Prosecutrix believed the story and found the couple board and lodgings to the value stated. On Wednesday, Jan. 21 Lyons was arrested by the Doncaster Borough Police on another charge. During the time Lyons was with Mrs. Gaukroger he frequently went out of the house, ostensibly to go to work, and would return with his face blacked. This was all deception, for enquiries showed that his whole statement was a fabrication, that he did not work at the colliery at all. He was a man very well able to work and it was a very mean trick indeed to impose on a widow who had only just recently lost her husband., who was killed on the railway.

Prisoner told the Bench that he admitted the fact but said he had shouldered other responsibilities than his own or he would not have been there. At Christmas time he was in good work, but the young lady got turned out of her home and he shouldered her responsibilities. When he went to Denaby the girl went with him.

Supt. Minty explained that prisoner had been sentenced that morning by the Borough magistrates. The Chairman (Mr. E. L. Bingham) described the offence as very mean.

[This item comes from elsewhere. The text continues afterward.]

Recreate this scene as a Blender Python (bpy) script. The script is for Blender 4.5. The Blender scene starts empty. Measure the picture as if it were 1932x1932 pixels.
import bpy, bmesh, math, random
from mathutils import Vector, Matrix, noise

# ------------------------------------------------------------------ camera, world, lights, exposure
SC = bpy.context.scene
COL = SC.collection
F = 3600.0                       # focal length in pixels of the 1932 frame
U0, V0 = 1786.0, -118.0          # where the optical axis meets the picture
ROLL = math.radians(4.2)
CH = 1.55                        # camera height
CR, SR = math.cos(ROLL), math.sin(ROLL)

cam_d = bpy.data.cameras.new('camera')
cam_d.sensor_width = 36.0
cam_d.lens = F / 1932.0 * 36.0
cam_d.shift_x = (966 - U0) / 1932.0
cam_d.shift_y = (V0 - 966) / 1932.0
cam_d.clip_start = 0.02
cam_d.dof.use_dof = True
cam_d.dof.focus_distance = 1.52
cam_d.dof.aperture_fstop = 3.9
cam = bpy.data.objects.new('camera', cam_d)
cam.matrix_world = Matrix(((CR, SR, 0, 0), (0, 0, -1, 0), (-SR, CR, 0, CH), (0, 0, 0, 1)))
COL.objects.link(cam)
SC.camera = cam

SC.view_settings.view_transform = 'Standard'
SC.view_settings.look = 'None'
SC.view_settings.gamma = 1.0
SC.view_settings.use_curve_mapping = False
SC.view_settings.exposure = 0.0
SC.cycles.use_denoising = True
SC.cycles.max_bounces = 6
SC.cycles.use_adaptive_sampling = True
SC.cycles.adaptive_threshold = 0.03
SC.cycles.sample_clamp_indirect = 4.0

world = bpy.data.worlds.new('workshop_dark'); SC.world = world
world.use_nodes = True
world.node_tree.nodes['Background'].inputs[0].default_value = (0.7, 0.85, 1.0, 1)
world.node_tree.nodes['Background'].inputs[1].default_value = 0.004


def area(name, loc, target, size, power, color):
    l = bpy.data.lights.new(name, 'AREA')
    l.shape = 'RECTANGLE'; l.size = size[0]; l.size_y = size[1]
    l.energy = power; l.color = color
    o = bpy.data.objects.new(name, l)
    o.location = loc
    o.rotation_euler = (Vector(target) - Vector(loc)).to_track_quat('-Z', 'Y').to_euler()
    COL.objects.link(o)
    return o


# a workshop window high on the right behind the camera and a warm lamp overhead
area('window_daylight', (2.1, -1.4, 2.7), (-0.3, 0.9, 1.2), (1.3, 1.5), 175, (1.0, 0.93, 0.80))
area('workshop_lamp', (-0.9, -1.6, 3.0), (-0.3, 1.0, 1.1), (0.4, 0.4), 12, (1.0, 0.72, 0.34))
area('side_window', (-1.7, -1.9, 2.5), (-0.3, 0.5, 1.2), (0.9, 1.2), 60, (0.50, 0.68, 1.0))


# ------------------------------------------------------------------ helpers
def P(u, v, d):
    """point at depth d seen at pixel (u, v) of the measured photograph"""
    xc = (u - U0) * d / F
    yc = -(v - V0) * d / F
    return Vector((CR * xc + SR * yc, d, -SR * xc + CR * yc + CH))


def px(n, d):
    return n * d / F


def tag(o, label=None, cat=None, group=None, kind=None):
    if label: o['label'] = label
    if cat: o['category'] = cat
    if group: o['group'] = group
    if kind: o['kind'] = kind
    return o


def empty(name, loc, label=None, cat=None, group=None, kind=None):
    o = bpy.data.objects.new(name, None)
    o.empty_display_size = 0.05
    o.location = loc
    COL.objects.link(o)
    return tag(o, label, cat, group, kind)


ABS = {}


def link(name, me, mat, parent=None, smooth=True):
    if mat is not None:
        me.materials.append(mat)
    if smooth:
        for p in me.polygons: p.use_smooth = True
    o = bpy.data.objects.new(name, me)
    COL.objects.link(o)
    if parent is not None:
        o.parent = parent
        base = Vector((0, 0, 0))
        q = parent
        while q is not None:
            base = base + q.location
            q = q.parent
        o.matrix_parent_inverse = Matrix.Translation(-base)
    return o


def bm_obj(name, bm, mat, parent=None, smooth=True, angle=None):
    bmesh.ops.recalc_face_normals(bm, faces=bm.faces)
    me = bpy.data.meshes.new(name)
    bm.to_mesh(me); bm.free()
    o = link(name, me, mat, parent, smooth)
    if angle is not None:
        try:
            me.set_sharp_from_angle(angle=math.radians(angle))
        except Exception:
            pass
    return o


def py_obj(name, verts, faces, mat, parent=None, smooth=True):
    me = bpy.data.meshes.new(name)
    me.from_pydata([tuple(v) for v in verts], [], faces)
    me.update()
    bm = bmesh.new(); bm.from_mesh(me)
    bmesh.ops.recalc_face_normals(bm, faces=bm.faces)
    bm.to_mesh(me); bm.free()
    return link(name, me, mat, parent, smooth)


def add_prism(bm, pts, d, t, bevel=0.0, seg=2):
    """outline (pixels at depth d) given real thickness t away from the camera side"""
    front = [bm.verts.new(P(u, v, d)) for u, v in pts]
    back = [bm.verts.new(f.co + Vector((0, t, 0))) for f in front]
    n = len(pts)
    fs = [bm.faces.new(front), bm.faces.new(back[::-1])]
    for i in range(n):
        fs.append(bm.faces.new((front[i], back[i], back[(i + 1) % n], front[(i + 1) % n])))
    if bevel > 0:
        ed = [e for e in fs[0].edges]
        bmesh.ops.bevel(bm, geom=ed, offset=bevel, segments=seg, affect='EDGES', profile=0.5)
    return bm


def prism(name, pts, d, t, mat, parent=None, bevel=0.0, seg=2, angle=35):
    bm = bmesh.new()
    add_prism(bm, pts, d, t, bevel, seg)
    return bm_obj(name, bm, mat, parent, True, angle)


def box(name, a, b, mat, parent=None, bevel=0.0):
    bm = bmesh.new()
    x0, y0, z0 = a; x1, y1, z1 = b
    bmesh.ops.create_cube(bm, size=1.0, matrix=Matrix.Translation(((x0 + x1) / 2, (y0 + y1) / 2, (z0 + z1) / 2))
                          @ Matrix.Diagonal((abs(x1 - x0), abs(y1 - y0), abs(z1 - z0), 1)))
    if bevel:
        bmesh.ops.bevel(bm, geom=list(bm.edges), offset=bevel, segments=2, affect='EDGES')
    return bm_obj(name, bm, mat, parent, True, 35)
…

Prisoner was sentenced to four months imprisonment, to run concurrently with the other sentences. In connection with this case B. Brown (20), of Doncaster, pleaded guilty to having obtained a Dudley, a snap tin, cigarettes and matches by false pretences from Fred Wheatley, a grocer, of Cliff View, Denaby, of the value of 5s. 10d. Supt. Minty said the girl had been passed off as the last prisoner’s wife.

On Jan. 19 she went to the shop of the prosecutor and made purchases. She told him that she and her ‘husband’ were living with Mrs. Gaukroger. She said she had no money but would pay on Friday when the man get his money. On another day she went to obtain some cigarettes and matches, and later, when arrested and charged, she said ‘That’s right.’